▸ TASK GOAL: Output all lines exactly.

▸ DATASET SECTION:
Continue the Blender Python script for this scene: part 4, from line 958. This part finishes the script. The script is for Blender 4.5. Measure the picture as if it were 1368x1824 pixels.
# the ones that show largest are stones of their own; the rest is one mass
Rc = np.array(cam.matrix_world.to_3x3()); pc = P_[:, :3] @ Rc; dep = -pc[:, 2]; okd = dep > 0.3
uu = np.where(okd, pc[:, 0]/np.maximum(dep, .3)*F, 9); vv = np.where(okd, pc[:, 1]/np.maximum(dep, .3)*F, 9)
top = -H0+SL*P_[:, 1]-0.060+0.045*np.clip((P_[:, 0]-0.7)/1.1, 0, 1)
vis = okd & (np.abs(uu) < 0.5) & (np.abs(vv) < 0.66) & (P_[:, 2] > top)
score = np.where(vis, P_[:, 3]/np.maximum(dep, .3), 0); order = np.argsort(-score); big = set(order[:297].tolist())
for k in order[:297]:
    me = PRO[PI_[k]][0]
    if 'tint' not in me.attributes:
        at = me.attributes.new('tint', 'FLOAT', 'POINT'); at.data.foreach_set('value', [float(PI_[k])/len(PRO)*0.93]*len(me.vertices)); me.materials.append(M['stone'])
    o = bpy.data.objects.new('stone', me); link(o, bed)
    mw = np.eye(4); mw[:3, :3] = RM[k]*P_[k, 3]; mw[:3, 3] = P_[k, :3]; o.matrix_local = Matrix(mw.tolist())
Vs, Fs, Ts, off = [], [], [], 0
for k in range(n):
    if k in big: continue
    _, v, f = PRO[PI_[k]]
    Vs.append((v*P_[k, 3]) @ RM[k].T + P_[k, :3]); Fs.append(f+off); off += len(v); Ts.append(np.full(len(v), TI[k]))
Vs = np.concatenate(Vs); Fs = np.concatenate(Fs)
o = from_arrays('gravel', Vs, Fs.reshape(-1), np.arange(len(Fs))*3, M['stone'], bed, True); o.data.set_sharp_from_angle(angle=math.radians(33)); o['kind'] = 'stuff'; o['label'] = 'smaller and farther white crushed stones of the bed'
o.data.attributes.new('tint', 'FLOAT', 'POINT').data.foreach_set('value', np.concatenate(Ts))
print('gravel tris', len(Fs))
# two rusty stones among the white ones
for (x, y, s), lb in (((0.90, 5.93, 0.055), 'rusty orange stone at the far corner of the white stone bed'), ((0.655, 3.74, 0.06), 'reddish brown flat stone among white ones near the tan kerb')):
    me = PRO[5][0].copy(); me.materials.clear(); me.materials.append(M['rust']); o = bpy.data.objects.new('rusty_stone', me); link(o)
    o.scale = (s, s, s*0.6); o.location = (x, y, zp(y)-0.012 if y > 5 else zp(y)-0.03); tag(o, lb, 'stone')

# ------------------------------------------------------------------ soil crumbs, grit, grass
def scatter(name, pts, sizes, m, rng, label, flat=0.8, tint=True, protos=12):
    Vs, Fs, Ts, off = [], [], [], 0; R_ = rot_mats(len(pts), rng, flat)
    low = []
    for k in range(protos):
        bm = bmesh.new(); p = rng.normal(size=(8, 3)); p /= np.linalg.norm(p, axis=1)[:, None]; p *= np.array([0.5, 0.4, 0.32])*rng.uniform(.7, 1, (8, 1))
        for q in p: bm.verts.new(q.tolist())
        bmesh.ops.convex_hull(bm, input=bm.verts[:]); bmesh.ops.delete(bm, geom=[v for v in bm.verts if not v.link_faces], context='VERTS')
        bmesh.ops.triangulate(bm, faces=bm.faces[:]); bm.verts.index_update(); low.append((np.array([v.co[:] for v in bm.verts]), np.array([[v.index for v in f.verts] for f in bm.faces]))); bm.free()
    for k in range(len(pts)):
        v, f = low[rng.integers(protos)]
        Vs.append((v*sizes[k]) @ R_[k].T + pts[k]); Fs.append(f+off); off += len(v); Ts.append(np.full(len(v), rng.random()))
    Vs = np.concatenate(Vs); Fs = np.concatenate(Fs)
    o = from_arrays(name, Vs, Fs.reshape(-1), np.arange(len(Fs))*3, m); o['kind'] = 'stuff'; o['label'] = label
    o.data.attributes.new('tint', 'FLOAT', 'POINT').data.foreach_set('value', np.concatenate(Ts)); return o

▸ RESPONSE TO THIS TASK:
Continue the Blender Python script for this scene: part 4, from line 958. This part finishes the script. The script is for Blender 4.5. Measure the picture as if it were 1368x1824 pixels.
# the ones that show largest are stones of their own; the rest is one mass
Rc = np.array(cam.matrix_world.to_3x3()); pc = P_[:, :3] @ Rc; dep = -pc[:, 2]; okd = dep > 0.3
uu = np.where(okd, pc[:, 0]/np.maximum(dep, .3)*F, 9); vv = np.where(okd, pc[:, 1]/np.maximum(dep, .3)*F, 9)
top = -H0+SL*P_[:, 1]-0.060+0.045*np.clip((P_[:, 0]-0.7)/1.1, 0, 1)
vis = okd & (np.abs(uu) < 0.5) & (np.abs(vv) < 0.66) & (P_[:, 2] > top)
score = np.where(vis, P_[:, 3]/np.maximum(dep, .3), 0); order = np.argsort(-score); big = set(order[:297].tolist())
for k in order[:297]:
    me = PRO[PI_[k]][0]
    if 'tint' not in me.attributes:
        at = me.attributes.new('tint', 'FLOAT', 'POINT'); at.data.foreach_set('value', [float(PI_[k])/len(PRO)*0.93]*len(me.vertices)); me.materials.append(M['stone'])
    o = bpy.data.objects.new('stone', me); link(o, bed)
    mw = np.eye(4); mw[:3, :3] = RM[k]*P_[k, 3]; mw[:3, 3] = P_[k, :3]; o.matrix_local = Matrix(mw.tolist())
Vs, Fs, Ts, off = [], [], [], 0
for k in range(n):
    if k in big: continue
    _, v, f = PRO[PI_[k]]
    Vs.append((v*P_[k, 3]) @ RM[k].T + P_[k, :3]); Fs.append(f+off); off += len(v); Ts.append(np.full(len(v), TI[k]))
Vs = np.concatenate(Vs); Fs = np.concatenate(Fs)
o = from_arrays('gravel', Vs, Fs.reshape(-1), np.arange(len(Fs))*3, M['stone'], bed, True); o.data.set_sharp_from_angle(angle=math.radians(33)); o['kind'] = 'stuff'; o['label'] = 'smaller and farther white crushed stones of the bed'
o.data.attributes.new('tint', 'FLOAT', 'POINT').data.foreach_set('value', np.concatenate(Ts))
print('gravel tris', len(Fs))
# two rusty stones among the white ones
for (x, y, s), lb in (((0.90, 5.93, 0.055), 'rusty orange stone at the far corner of the white stone bed'), ((0.655, 3.74, 0.06), 'reddish brown flat stone among white ones near the tan kerb')):
    me = PRO[5][0].copy(); me.materials.clear(); me.materials.append(M['rust']); o = bpy.data.objects.new('rusty_stone', me); link(o)
    o.scale = (s, s, s*0.6); o.location = (x, y, zp(y)-0.012 if y > 5 else zp(y)-0.03); tag(o, lb, 'stone')

# ------------------------------------------------------------------ soil crumbs, grit, grass
def scatter(name, pts, sizes, m, rng, label, flat=0.8, tint=True, protos=12):
    Vs, Fs, Ts, off = [], [], [], 0; R_ = rot_mats(len(pts), rng, flat)
    low = []
    for k in range(protos):
        bm = bmesh.new(); p = rng.normal(size=(8, 3)); p /= np.linalg.norm(p, axis=1)[:, None]; p *= np.array([0.5, 0.4, 0.32])*rng.uniform(.7, 1, (8, 1))
        for q in p: bm.verts.new(q.tolist())
        bmesh.ops.convex_hull(bm, input=bm.verts[:]); bmesh.ops.delete(bm, geom=[v for v in bm.verts if not v.link_faces], context='VERTS')
        bmesh.ops.triangulate(bm, faces=bm.faces[:]); bm.verts.index_update(); low.append((np.array([v.co[:] for v in bm.verts]), np.array([[v.index for v in f.verts] for f in bm.faces]))); bm.free()
    for k in range(len(pts)):
        v, f = low[rng.integers(protos)]
        Vs.append((v*sizes[k]) @ R_[k].T + pts[k]); Fs.append(f+off); off += len(v); Ts.append(np.full(len(v), rng.random()))
    Vs = np.concatenate(Vs); Fs = np.concatenate(Fs)
    o = from_arrays(name, Vs, Fs.reshape(-1), np.arange(len(Fs))*3, m); o['kind'] = 'stuff'; o['label'] = label
    o.data.attributes.new('tint', 'FLOAT', 'POINT').data.foreach_set('value', np.concatenate(Ts)); return o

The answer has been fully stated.